Who was Pontius Pilate? He was a Roman bureaucrat, procurator (governor) of the Roman province of Judea at the time of Christ. He was a mid-level official and had a lackluster career. The question becomes “why is this Roman bureaucrat in the Creed”? After all, the Creed is a precise, elegant statement of Orthodox dogma. The reason he is in the Creed is to anchor our faith in history. In other words, Christianity is rooted in history in a way other religions are not. For example, Buddhism teaches an eight-fold path to reach enlightenment. According to Buddhists, if one follows this path one will be enlightened. In other words, the important thing in Buddhism is the path. The truth or falsehood of Buddhism does not depend on the details of Buddha’s life.
Things are otherwise in Christianity. Much of the ethical teaching of Jesus can be found in Jewish or pagan sources. What is most important for Christianity depends on who Christ is. When we say that Christianity (and Judaism before it) we mean that God acted, intervened in historical events. For example, after the fall of Adam and Eve, God chose Abraham to make his covenant with, promising Abraham and his descendants God’s special care if they obeyed His commandments. Centuries later when Moses led the Jewish people out of the slavery of Egypt, he gave them the Law and a covenant on Mount Sinai.
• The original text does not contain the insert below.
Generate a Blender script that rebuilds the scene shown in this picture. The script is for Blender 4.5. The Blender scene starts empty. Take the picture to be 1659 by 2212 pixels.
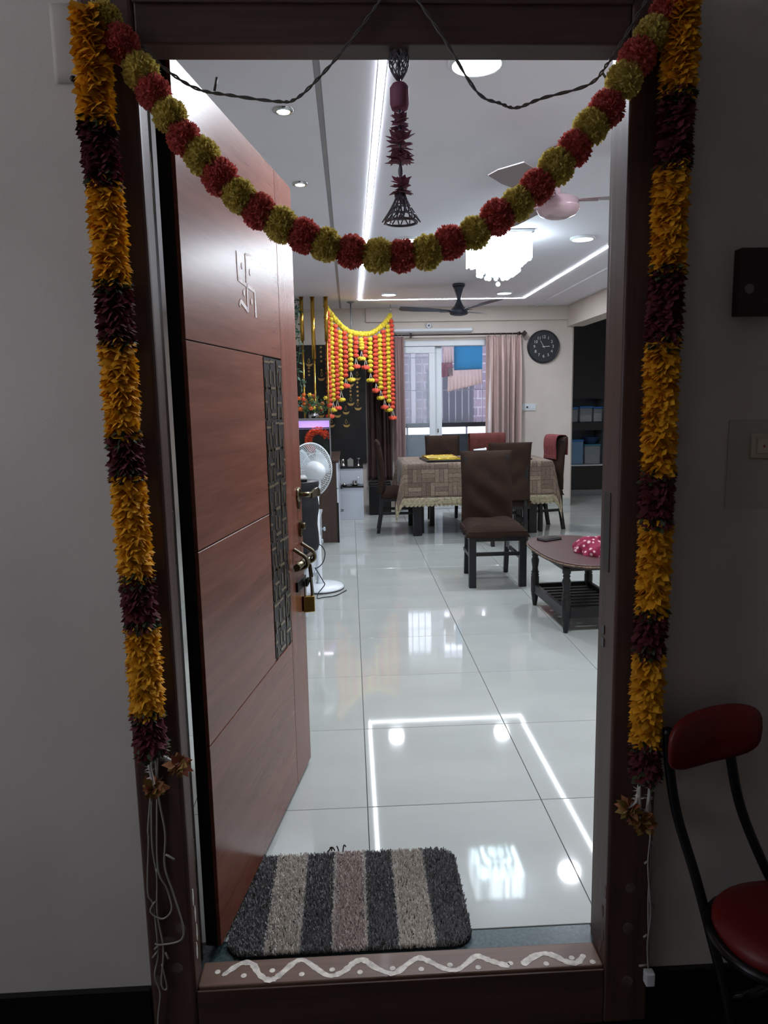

In the centuries following Moses, God sent prophets to the Jewish people telling them that the Messiah was coming and they should prepare for his coming by following the Law. Of course, we as Christians affirm that Jesus Christ is that promised Messiah. The history of salvation reaches its fulfilment in Jesus Christ. As important as Jesus’ teaching is, our faith and salvation depends on the historical truth of the Gospel narratives. More particularly, acted in the death and resurrection of Jesus Christ. In his resurrection Jesus fundamentally overcame the power of sin, death and the devil, giving eternal life to those who follow him. The point is, if Jesus Christ did not really dies and rise again our faith is meaningless. As Saint Paul writes: “If Christ has not been raised, your faith is futile and you are still in your sins.” (1 Cor 15:17) This is why Christian (and other) scholars study the New Testament from the historical point of view. If one is not used to reading historical criticism one may be shocked by the scholarly approach to the Gospels, but the fact of the matter is that after centuries of intense study of literally every word in the Gospel, historical criticism has found nothing that would undermine our faith. Sometimes when one reads or hears skeptical scholars in the popular media, one might find them criticizing the historical basis of the Gospel, especially of the resurrection. However, the substance of their conclusions comes down to a simple refusal to believe that God can act in history. If one does not have this preconceived bias, the historical truth of Christ’s resurrection is quite clear.
The inclusion of Pontius Pilate in our Creed is a reminder for all time that God decisively, in a small corner of the Roman Empire, was the place of God’s supreme act in history of the death and resurrection of Jesus Christ.